- **DO THIS**: Quote the entries below from the line with "Continue the Blender Python script for this scene: part 2, from" through the line with "board', 'wall panel')", both ends included, and only those lines.

[start PROVIDED RECORDS]

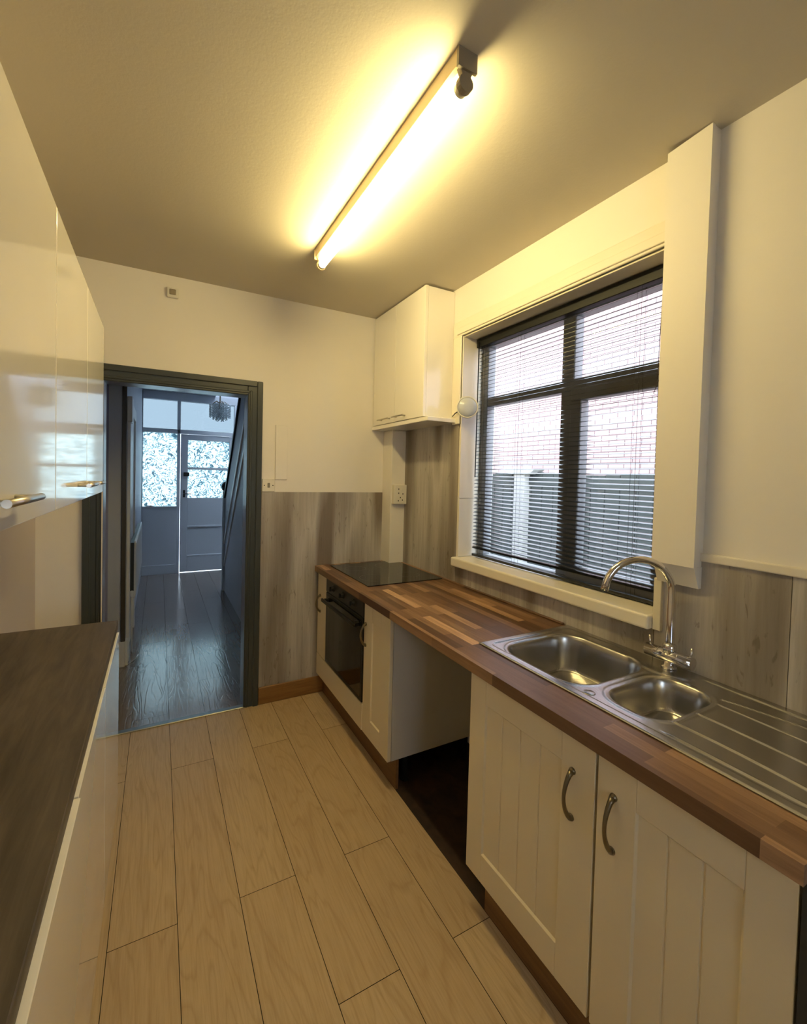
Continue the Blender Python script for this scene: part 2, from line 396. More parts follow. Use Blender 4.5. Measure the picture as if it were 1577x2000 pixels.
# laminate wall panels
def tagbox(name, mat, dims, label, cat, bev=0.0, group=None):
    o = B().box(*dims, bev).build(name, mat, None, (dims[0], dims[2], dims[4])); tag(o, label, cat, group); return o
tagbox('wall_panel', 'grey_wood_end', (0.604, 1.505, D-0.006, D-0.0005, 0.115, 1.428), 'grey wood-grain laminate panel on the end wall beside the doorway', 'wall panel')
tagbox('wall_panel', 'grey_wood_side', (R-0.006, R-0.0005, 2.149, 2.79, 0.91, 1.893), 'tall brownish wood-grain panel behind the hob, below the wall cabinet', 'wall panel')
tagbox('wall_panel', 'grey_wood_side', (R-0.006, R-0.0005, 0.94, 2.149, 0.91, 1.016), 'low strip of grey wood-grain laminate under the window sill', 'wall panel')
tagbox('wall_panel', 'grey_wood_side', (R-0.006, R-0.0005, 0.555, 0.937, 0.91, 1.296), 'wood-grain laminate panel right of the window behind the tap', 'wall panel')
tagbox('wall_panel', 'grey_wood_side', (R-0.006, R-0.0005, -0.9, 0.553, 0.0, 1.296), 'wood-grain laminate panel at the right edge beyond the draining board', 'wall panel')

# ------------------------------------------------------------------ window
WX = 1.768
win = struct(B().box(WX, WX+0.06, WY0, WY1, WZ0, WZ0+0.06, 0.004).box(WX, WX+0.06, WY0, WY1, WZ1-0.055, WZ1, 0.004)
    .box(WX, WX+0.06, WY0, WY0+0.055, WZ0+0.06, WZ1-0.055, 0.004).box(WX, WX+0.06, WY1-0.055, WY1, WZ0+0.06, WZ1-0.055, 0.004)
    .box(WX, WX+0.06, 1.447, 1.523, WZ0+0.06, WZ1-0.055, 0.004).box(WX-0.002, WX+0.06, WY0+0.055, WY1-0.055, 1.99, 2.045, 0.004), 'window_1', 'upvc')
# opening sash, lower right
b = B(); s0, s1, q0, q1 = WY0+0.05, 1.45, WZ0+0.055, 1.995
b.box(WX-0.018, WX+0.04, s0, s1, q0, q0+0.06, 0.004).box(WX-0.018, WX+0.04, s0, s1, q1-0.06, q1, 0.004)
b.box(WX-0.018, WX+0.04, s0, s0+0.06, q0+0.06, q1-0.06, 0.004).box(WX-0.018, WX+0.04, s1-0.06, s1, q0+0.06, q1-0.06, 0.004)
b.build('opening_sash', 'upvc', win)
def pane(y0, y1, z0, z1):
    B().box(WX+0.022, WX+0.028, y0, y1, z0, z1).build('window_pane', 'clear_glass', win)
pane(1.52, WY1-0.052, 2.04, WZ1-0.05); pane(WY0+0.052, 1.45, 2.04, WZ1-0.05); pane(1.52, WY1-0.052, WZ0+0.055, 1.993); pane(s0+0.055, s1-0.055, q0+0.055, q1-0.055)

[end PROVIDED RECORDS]
[start PROVIDED RECORDS]

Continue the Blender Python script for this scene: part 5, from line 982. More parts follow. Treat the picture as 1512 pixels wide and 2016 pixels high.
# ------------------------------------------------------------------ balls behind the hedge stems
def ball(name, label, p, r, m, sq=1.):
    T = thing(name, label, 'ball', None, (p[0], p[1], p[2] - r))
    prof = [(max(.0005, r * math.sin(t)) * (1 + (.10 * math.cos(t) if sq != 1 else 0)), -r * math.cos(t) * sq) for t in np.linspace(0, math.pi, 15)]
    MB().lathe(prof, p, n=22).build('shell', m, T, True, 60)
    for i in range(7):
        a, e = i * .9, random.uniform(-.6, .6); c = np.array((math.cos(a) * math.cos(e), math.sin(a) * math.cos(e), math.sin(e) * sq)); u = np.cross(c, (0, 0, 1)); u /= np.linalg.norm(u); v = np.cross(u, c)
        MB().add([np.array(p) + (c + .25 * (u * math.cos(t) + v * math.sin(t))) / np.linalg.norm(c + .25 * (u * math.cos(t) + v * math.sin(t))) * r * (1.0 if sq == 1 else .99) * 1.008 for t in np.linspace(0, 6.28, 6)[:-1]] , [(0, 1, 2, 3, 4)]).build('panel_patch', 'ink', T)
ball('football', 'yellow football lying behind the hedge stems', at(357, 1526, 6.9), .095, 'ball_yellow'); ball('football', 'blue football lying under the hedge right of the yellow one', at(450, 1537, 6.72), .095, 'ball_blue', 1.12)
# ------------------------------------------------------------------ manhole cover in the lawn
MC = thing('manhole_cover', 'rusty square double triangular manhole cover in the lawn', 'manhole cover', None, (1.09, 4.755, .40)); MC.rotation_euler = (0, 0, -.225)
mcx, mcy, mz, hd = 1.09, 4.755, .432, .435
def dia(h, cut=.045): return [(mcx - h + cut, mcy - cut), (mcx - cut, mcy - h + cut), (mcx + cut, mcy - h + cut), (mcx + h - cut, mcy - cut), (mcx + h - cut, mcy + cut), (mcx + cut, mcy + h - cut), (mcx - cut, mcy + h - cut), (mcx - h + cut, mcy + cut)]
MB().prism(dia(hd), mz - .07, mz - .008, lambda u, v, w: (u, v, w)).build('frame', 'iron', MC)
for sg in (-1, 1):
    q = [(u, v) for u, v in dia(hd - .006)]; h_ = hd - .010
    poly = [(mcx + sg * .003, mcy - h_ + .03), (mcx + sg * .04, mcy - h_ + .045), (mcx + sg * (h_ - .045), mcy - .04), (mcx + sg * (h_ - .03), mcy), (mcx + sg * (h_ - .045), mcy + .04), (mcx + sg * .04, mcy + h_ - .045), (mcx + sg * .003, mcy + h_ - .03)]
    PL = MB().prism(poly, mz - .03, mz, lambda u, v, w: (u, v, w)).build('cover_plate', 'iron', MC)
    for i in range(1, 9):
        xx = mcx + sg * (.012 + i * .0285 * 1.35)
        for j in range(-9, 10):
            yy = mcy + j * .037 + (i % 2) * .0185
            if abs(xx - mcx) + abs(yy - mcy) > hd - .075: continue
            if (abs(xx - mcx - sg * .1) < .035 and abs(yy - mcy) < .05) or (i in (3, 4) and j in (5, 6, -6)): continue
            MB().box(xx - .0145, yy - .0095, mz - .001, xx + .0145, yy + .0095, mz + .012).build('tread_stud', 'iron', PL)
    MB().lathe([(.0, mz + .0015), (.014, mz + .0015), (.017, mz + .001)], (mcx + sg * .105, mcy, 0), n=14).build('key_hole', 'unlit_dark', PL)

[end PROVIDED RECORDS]

- **TASK SOLUTION**:
Continue the Blender Python script for this scene: part 2, from line 396. More parts follow. Use Blender 4.5. Measure the picture as if it were 1577x2000 pixels.
# laminate wall panels
def tagbox(name, mat, dims, label, cat, bev=0.0, group=None):
    o = B().box(*dims, bev).build(name, mat, None, (dims[0], dims[2], dims[4])); tag(o, label, cat, group); return o
tagbox('wall_panel', 'grey_wood_end', (0.604, 1.505, D-0.006, D-0.0005, 0.115, 1.428), 'grey wood-grain laminate panel on the end wall beside the doorway', 'wall panel')
tagbox('wall_panel', 'grey_wood_side', (R-0.006, R-0.0005, 2.149, 2.79, 0.91, 1.893), 'tall brownish wood-grain panel behind the hob, below the wall cabinet', 'wall panel')
tagbox('wall_panel', 'grey_wood_side', (R-0.006, R-0.0005, 0.94, 2.149, 0.91, 1.016), 'low strip of grey wood-grain laminate under the window sill', 'wall panel')
tagbox('wall_panel', 'grey_wood_side', (R-0.006, R-0.0005, 0.555, 0.937, 0.91, 1.296), 'wood-grain laminate panel right of the window behind the tap', 'wall panel')
tagbox('wall_panel', 'grey_wood_side', (R-0.006, R-0.0005, -0.9, 0.553, 0.0, 1.296), 'wood-grain laminate panel at the right edge beyond the draining board', 'wall panel')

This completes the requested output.